━━ Given material ━━
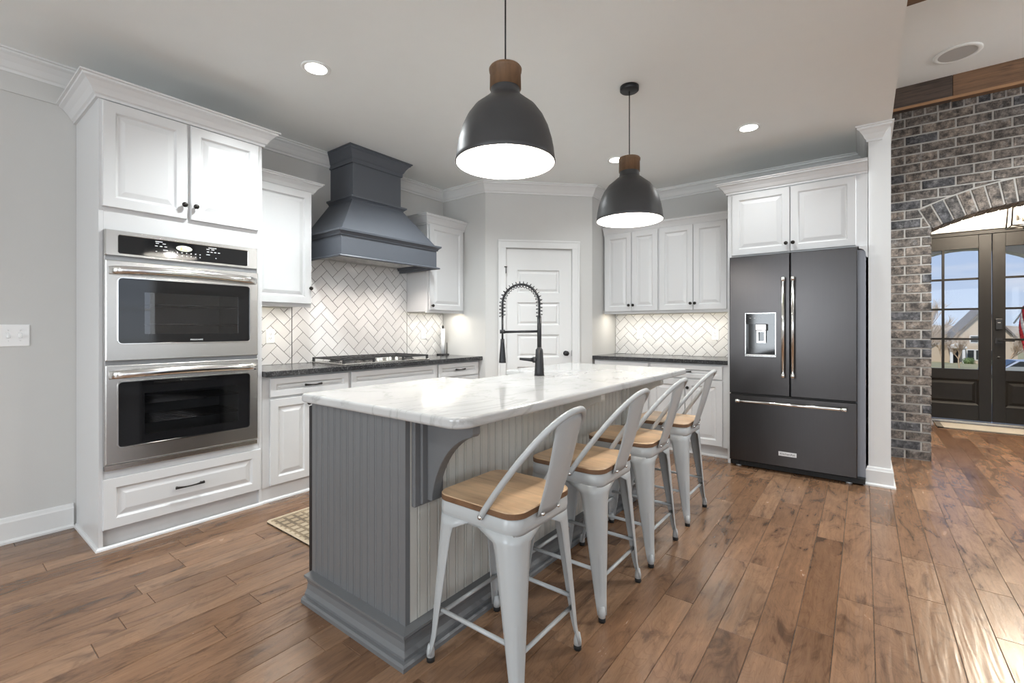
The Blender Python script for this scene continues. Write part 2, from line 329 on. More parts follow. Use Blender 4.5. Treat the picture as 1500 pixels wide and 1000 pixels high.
M['mat_edge'] = mat('doormat_border', (0.16, 0.14, 0.12), 0.95, noise=0.12, nscale=60)

# ------------------------------------------------------------------ mesh helpers
class MB:
    def __init__(s): s.v, s.f, s.mi, s.r, s.cur, s.rv, s.sm, s.smooth = [], [], [], [], 0, 0.5, [], False
    def add(s, vs, fs):
        n = len(s.v); s.v += [tuple(v) for v in vs]
        for f in fs:
            s.f.append(tuple(i + n for i in f)); s.mi.append(s.cur); s.r.append(s.rv); s.sm.append(s.smooth)
        return s
    def box(s, x0, x1, y0, y1, z0, z1):
        x0, x1 = min(x0, x1), max(x0, x1); y0, y1 = min(y0, y1), max(y0, y1); z0, z1 = min(z0, z1), max(z0, z1)
        return s.add([(x0, y0, z0), (x1, y0, z0), (x1, y1, z0), (x0, y1, z0), (x0, y0, z1), (x1, y0, z1), (x1, y1, z1), (x0, y1, z1)],
                     [(0, 3, 2, 1), (4, 5, 6, 7), (0, 1, 5, 4), (1, 2, 6, 5), (2, 3, 7, 6), (3, 0, 4, 7)])
    def obox(s, mtx, hx, hy, hz):
        vs = [mtx @ Vector((a * hx, b * hy, c * hz)) for c in (-1, 1) for a, b in ((-1, -1), (1, -1), (1, 1), (-1, 1))]
        return s.add(vs, [(0, 3, 2, 1), (4, 5, 6, 7), (0, 1, 5, 4), (1, 2, 6, 5), (2, 3, 7, 6), (3, 0, 4, 7)])
    def prism(s, poly, axis, a, b):
        """polygon in the two other axes (in x,y,z order), extruded along axis from a to b"""
        def P(p, t):
            return {'x': (t, p[0], p[1]), 'y': (p[0], t, p[1]), 'z': (p[0], p[1], t)}[axis]
        n = len(poly); vs = [P(p, a) for p in poly] + [P(p, b) for p in poly]
        fs = [tuple(range(n))[::-1], tuple(range(n, 2 * n))] + [(i, (i + 1) % n, n + (i + 1) % n, n + i) for i in range(n)]
        return s.add(vs, fs)
    def loft(s, rings, closed=True, caps=True):
        n = len(rings[0]); vs = [p for r in rings for p in r]; fs = []
        for k in range(len(rings) - 1):
            for i in range(n if closed else n - 1):
                j = (i + 1) % n
                fs.append((k * n + i, k * n + j, (k + 1) * n + j, (k + 1) * n + i))
        if caps and closed:
            fs.append(tuple(range(n))[::-1]); fs.append(tuple((len(rings) - 1) * n + i for i in range(n)))
        return s.add(vs, fs)
    def lathe(s, prof, c=(0, 0, 0), seg=24, axis='z', caps=True):
        rings = []
        for r, h in prof:
            ring = []
            for i in range(seg):
                t = 2 * PI * i / seg; a, b = r * math.cos(t), r * math.sin(t)
                p = {'z': (a, b, h), 'y': (a, h, b), 'x': (h, a, b)}[axis]
                ring.append((p[0] + c[0], p[1] + c[1], p[2] + c[2]))
            rings.append(ring)
        sm = s.smooth; s.smooth = True
        s.loft(rings, True, caps); s.smooth = sm
        return s
    def tube(s, pts, r, seg=8, caps=True, up=None):
        pts = [Vector(p) for p in pts]; rings = []
        rs = r if isinstance(r, (list, tuple)) else [r] * len(pts)
        prev = None
        for i, p in enumerate(pts):
            t = (pts[min(i + 1, len(pts) - 1)] - pts[max(i - 1, 0)]).normalized()
            if prev is None:
                a = Vector(up) if up else (Vector((0, 0, 1)) if abs(t.z) < 0.9 else Vector((1, 0, 0)))
                u = (a - t * a.dot(t)).normalized()
            else:
                u = (prev - t * prev.dot(t)).normalized()
            prev = u; w = t.cross(u)
            rings.append([p + (u * math.cos(2 * PI * k / seg) + w * math.sin(2 * PI * k / seg)) * rs[i] for k in range(seg)])
        sm = s.smooth; s.smooth = True
        s.loft(rings, True, caps); s.smooth = sm
        return s
    def sweep(s, path, prof, closed_path=False, side=1, cap=True):
        """profile [(out, z)] swept along a plan polyline with mitred corners; out is to the right of travel times side"""
        P = [Vector((p[0], p[1])) for p in path]; n = len(P); rings = []
        def nrm(a, b):
            d = (b - a).normalized(); return Vector((d.y, -d.x)) * side
        for i in range(n):
            if closed_path:
                n0, n1 = nrm(P[i - 1], P[i]), nrm(P[i], P[(i + 1) % n])
            else:
                n0 = nrm(P[i - 1], P[i]) if i > 0 else nrm(P[0], P[1])
                n1 = nrm(P[i], P[i + 1]) if i < n - 1 else n0
            m = (n0 + n1); m = m / max(1e-6, m.dot(n1)) if m.length > 1e-6 else n1
            rings.append([(P[i].x + m.x * o, P[i].y + m.y * o, z) for o, z in prof])
        if closed_path: rings.append(rings[0])
        return s.loft(rings, True, cap and not closed_path)
    def rings_panel(s, x0, x1, z0, z1, rings, back=True):
        """rectangular panel in the XZ plane built of nested rectangles: rings = [(inset, y)]; the last is filled"""
        vs, fs = [], []
        for ins, y in rings:
            vs += [(x0 + ins, y, z0 + ins), (x1 - ins, y, z0 + ins), (x1 - ins, y, z1 - ins), (x0 + ins, y, z1 - ins)]
        for k in range(len(rings) - 1):
            for i in range(4):
                j = (i + 1) % 4; fs.append((4 * k + i, 4 * k + j, 4 * k + 4 + j, 4 * k + 4 + i))
        e = 4 * (len(rings) - 1); fs.append((e, e + 1, e + 2, e + 3))
        if back: fs.append((3, 2, 1, 0))
        return s.add(vs, fs)
    def build(s, name, mats, parent=None, bevel=0.0, bseg=2, smooth=None, weld=False, sub=0, angle=35):
        me = bpy.data.meshes.new(name); me.from_pydata(s.v, [], s.f); me.update()
        for m in (mats if isinstance(mats, (list, tuple)) else [mats]): me.materials.append(m)
        me.polygons.foreach_set('material_index', s.mi)
        at = me.attributes.new('rnd', 'FLOAT', 'FACE'); at.data.foreach_set('value', s.r)
        bm = bmesh.new(); bm.from_mesh(me)
        if weld: bmesh.ops.remove_doubles(bm, verts=bm.verts, dist=1e-5)
        bmesh.ops.recalc_face_normals(bm, faces=bm.faces); bm.to_mesh(me); bm.free()
        if smooth is True: me.polygons.foreach_set('use_smooth', [True] * len(me.polygons))
        elif smooth is None and not weld: me.polygons.foreach_set('use_smooth', s.sm)
        o = bpy.data.objects.new(name, me); COL.objects.link(o)
        if parent is not None: o.parent = parent
        if bevel:
            b = o.modifiers.new('bevel', 'BEVEL'); b.width = bevel; b.segments = bseg; b.limit_method = 'ANGLE'; b.angle_limit = math.radians(angle)
            b.harden_normals = False
        if sub:
            d = o.modifiers.new('sub', 'SUBSURF'); d.levels = sub; d.render_levels = sub
        return o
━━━
Would you set down the listing exactly, omitting pictures?

The Blender Python script for this scene continues. Write part 2, from line 329 on. More parts follow. Use Blender 4.5. Treat the picture as 1500 pixels wide and 1000 pixels high.
M['mat_edge'] = mat('doormat_border', (0.16, 0.14, 0.12), 0.95, noise=0.12, nscale=60)

# ------------------------------------------------------------------ mesh helpers
class MB:
    def __init__(s): s.v, s.f, s.mi, s.r, s.cur, s.rv, s.sm, s.smooth = [], [], [], [], 0, 0.5, [], False
    def add(s, vs, fs):
        n = len(s.v); s.v += [tuple(v) for v in vs]
        for f in fs:
            s.f.append(tuple(i + n for i in f)); s.mi.append(s.cur); s.r.append(s.rv); s.sm.append(s.smooth)
        return s
    def box(s, x0, x1, y0, y1, z0, z1):
        x0, x1 = min(x0, x1), max(x0, x1); y0, y1 = min(y0, y1), max(y0, y1); z0, z1 = min(z0, z1), max(z0, z1)
        return s.add([(x0, y0, z0), (x1, y0, z0), (x1, y1, z0), (x0, y1, z0), (x0, y0, z1), (x1, y0, z1), (x1, y1, z1), (x0, y1, z1)],
                     [(0, 3, 2, 1), (4, 5, 6, 7), (0, 1, 5, 4), (1, 2, 6, 5), (2, 3, 7, 6), (3, 0, 4, 7)])
    def obox(s, mtx, hx, hy, hz):
        vs = [mtx @ Vector((a * hx, b * hy, c * hz)) for c in (-1, 1) for a, b in ((-1, -1), (1, -1), (1, 1), (-1, 1))]
        return s.add(vs, [(0, 3, 2, 1), (4, 5, 6, 7), (0, 1, 5, 4), (1, 2, 6, 5), (2, 3, 7, 6), (3, 0, 4, 7)])
    def prism(s, poly, axis, a, b):
        """polygon in the two other axes (in x,y,z order), extruded along axis from a to b"""
        def P(p, t):
            return {'x': (t, p[0], p[1]), 'y': (p[0], t, p[1]), 'z': (p[0], p[1], t)}[axis]
        n = len(poly); vs = [P(p, a) for p in poly] + [P(p, b) for p in poly]
        fs = [tuple(range(n))[::-1], tuple(range(n, 2 * n))] + [(i, (i + 1) % n, n + (i + 1) % n, n + i) for i in range(n)]
        return s.add(vs, fs)
    def loft(s, rings, closed=True, caps=True):
        n = len(rings[0]); vs = [p for r in rings for p in r]; fs = []
        for k in range(len(rings) - 1):
            for i in range(n if closed else n - 1):
                j = (i + 1) % n
                fs.append((k * n + i, k * n + j, (k + 1) * n + j, (k + 1) * n + i))
        if caps and closed:
            fs.append(tuple(range(n))[::-1]); fs.append(tuple((len(rings) - 1) * n + i for i in range(n)))
        return s.add(vs, fs)
    def lathe(s, prof, c=(0, 0, 0), seg=24, axis='z', caps=True):
        rings = []
        for r, h in prof:
            ring = []
            for i in range(seg):
                t = 2 * PI * i / seg; a, b = r * math.cos(t), r * math.sin(t)
                p = {'z': (a, b, h), 'y': (a, h, b), 'x': (h, a, b)}[axis]
                ring.append((p[0] + c[0], p[1] + c[1], p[2] + c[2]))
            rings.append(ring)
        sm = s.smooth; s.smooth = True
        s.loft(rings, True, caps); s.smooth = sm
        return s
    def tube(s, pts, r, seg=8, caps=True, up=None):
        pts = [Vector(p) for p in pts]; rings = []
        rs = r if isinstance(r, (list, tuple)) else [r] * len(pts)
        prev = None
        for i, p in enumerate(pts):
            t = (pts[min(i + 1, len(pts) - 1)] - pts[max(i - 1, 0)]).normalized()
            if prev is None:
                a = Vector(up) if up else (Vector((0, 0, 1)) if abs(t.z) < 0.9 else Vector((1, 0, 0)))
                u = (a - t * a.dot(t)).normalized()
            else:
                u = (prev - t * prev.dot(t)).normalized()
            prev = u; w = t.cross(u)
            rings.append([p + (u * math.cos(2 * PI * k / seg) + w * math.sin(2 * PI * k / seg)) * rs[i] for k in range(seg)])
        sm = s.smooth; s.smooth = True
        s.loft(rings, True, caps); s.smooth = sm
        return s
    def sweep(s, path, prof, closed_path=False, side=1, cap=True):
        """profile [(out, z)] swept along a plan polyline with mitred corners; out is to the right of travel times side"""
        P = [Vector((p[0], p[1])) for p in path]; n = len(P); rings = []
        def nrm(a, b):
            d = (b - a).normalized(); return Vector((d.y, -d.x)) * side
        for i in range(n):
            if closed_path:
                n0, n1 = nrm(P[i - 1], P[i]), nrm(P[i], P[(i + 1) % n])
            else:
                n0 = nrm(P[i - 1], P[i]) if i > 0 else nrm(P[0], P[1])
                n1 = nrm(P[i], P[i + 1]) if i < n - 1 else n0
            m = (n0 + n1); m = m / max(1e-6, m.dot(n1)) if m.length > 1e-6 else n1
            rings.append([(P[i].x + m.x * o, P[i].y + m.y * o, z) for o, z in prof])
        if closed_path: rings.append(rings[0])
        return s.loft(rings, True, cap and not closed_path)
    def rings_panel(s, x0, x1, z0, z1, rings, back=True):
        """rectangular panel in the XZ plane built of nested rectangles: rings = [(inset, y)]; the last is filled"""
        vs, fs = [], []
        for ins, y in rings:
            vs += [(x0 + ins, y, z0 + ins), (x1 - ins, y, z0 + ins), (x1 - ins, y, z1 - ins), (x0 + ins, y, z1 - ins)]
        for k in range(len(rings) - 1):
            for i in range(4):
                j = (i + 1) % 4; fs.append((4 * k + i, 4 * k + j, 4 * k + 4 + j, 4 * k + 4 + i))
        e = 4 * (len(rings) - 1); fs.append((e, e + 1, e + 2, e + 3))
        if back: fs.append((3, 2, 1, 0))
        return s.add(vs, fs)
    def build(s, name, mats, parent=None, bevel=0.0, bseg=2, smooth=None, weld=False, sub=0, angle=35):
        me = bpy.data.meshes.new(name); me.from_pydata(s.v, [], s.f); me.update()
        for m in (mats if isinstance(mats, (list, tuple)) else [mats]): me.materials.append(m)
        me.polygons.foreach_set('material_index', s.mi)
        at = me.attributes.new('rnd', 'FLOAT', 'FACE'); at.data.foreach_set('value', s.r)
        bm = bmesh.new(); bm.from_mesh(me)
        if weld: bmesh.ops.remove_doubles(bm, verts=bm.verts, dist=1e-5)
        bmesh.ops.recalc_face_normals(bm, faces=bm.faces); bm.to_mesh(me); bm.free()
        if smooth is True: me.polygons.foreach_set('use_smooth', [True] * len(me.polygons))
        elif smooth is None and not weld: me.polygons.foreach_set('use_smooth', s.sm)
        o = bpy.data.objects.new(name, me); COL.objects.link(o)
        if parent is not None: o.parent = parent
        if bevel:
            b = o.modifiers.new('bevel', 'BEVEL'); b.width = bevel; b.segments = bseg; b.limit_method = 'ANGLE'; b.angle_limit = math.radians(angle)
            b.harden_normals = False
        if sub:
            d = o.modifiers.new('sub', 'SUBSURF'); d.levels = sub; d.render_levels = sub
        return o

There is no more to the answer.